> [Aim of the task]: Exactly repeat the full listing that follows.
** Start of Given information **
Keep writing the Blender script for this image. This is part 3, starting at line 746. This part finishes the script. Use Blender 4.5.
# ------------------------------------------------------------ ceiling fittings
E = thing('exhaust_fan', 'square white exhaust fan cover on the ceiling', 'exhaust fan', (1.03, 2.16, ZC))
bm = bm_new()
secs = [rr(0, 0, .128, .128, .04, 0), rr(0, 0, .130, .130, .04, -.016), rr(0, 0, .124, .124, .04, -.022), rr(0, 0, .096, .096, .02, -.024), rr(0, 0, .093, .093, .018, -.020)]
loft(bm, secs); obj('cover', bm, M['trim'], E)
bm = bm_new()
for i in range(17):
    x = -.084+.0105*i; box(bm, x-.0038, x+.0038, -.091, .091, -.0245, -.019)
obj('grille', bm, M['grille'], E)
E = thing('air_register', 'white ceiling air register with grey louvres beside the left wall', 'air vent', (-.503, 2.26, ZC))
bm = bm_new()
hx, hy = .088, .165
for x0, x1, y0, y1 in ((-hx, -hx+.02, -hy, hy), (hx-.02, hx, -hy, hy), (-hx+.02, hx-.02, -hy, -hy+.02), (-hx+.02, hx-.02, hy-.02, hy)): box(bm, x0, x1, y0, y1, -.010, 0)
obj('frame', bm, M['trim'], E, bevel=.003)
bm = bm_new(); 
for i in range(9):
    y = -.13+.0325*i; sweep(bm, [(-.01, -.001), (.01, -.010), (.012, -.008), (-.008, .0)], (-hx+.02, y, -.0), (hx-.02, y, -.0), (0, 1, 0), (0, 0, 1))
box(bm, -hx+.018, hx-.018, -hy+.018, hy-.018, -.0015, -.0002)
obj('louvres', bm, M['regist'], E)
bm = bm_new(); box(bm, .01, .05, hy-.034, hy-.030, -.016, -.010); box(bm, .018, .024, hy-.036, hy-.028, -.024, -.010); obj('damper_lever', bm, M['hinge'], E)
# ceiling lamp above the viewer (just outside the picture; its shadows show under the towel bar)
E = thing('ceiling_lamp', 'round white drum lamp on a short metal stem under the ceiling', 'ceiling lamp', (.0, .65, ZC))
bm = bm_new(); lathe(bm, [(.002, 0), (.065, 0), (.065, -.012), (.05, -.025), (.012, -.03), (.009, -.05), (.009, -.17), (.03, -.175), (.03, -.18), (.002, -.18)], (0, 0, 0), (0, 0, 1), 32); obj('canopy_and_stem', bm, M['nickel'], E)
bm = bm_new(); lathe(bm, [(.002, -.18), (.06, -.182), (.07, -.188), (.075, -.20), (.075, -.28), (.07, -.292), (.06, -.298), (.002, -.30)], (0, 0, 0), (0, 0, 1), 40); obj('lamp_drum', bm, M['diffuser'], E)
** End of Given information **
> [Solution]:
Keep writing the Blender script for this image. This is part 3, starting at line 746. This part finishes the script. Use Blender 4.5.
# ------------------------------------------------------------ ceiling fittings
E = thing('exhaust_fan', 'square white exhaust fan cover on the ceiling', 'exhaust fan', (1.03, 2.16, ZC))
bm = bm_new()
secs = [rr(0, 0, .128, .128, .04, 0), rr(0, 0, .130, .130, .04, -.016), rr(0, 0, .124, .124, .04, -.022), rr(0, 0, .096, .096, .02, -.024), rr(0, 0, .093, .093, .018, -.020)]
loft(bm, secs); obj('cover', bm, M['trim'], E)
bm = bm_new()
for i in range(17):
    x = -.084+.0105*i; box(bm, x-.0038, x+.0038, -.091, .091, -.0245, -.019)
obj('grille', bm, M['grille'], E)
E = thing('air_register', 'white ceiling air register with grey louvres beside the left wall', 'air vent', (-.503, 2.26, ZC))
bm = bm_new()
hx, hy = .088, .165
for x0, x1, y0, y1 in ((-hx, -hx+.02, -hy, hy), (hx-.02, hx, -hy, hy), (-hx+.02, hx-.02, -hy, -hy+.02), (-hx+.02, hx-.02, hy-.02, hy)): box(bm, x0, x1, y0, y1, -.010, 0)
obj('frame', bm, M['trim'], E, bevel=.003)
bm = bm_new(); 
for i in range(9):
    y = -.13+.0325*i; sweep(bm, [(-.01, -.001), (.01, -.010), (.012, -.008), (-.008, .0)], (-hx+.02, y, -.0), (hx-.02, y, -.0), (0, 1, 0), (0, 0, 1))
box(bm, -hx+.018, hx-.018, -hy+.018, hy-.018, -.0015, -.0002)
obj('louvres', bm, M['regist'], E)
bm = bm_new(); box(bm, .01, .05, hy-.034, hy-.030, -.016, -.010); box(bm, .018, .024, hy-.036, hy-.028, -.024, -.010); obj('damper_lever', bm, M['hinge'], E)
# ceiling lamp above the viewer (just outside the picture; its shadows show under the towel bar)
E = thing('ceiling_lamp', 'round white drum lamp on a short metal stem under the ceiling', 'ceiling lamp', (.0, .65, ZC))
bm = bm_new(); lathe(bm, [(.002, 0), (.065, 0), (.065, -.012), (.05, -.025), (.012, -.03), (.009, -.05), (.009, -.17), (.03, -.175), (.03, -.18), (.002, -.18)], (0, 0, 0), (0, 0, 1), 32); obj('canopy_and_stem', bm, M['nickel'], E)
bm = bm_new(); lathe(bm, [(.002, -.18), (.06, -.182), (.07, -.188), (.075, -.20), (.075, -.28), (.07, -.292), (.06, -.298), (.002, -.30)], (0, 0, 0), (0, 0, 1), 40); obj('lamp_drum', bm, M['diffuser'], E)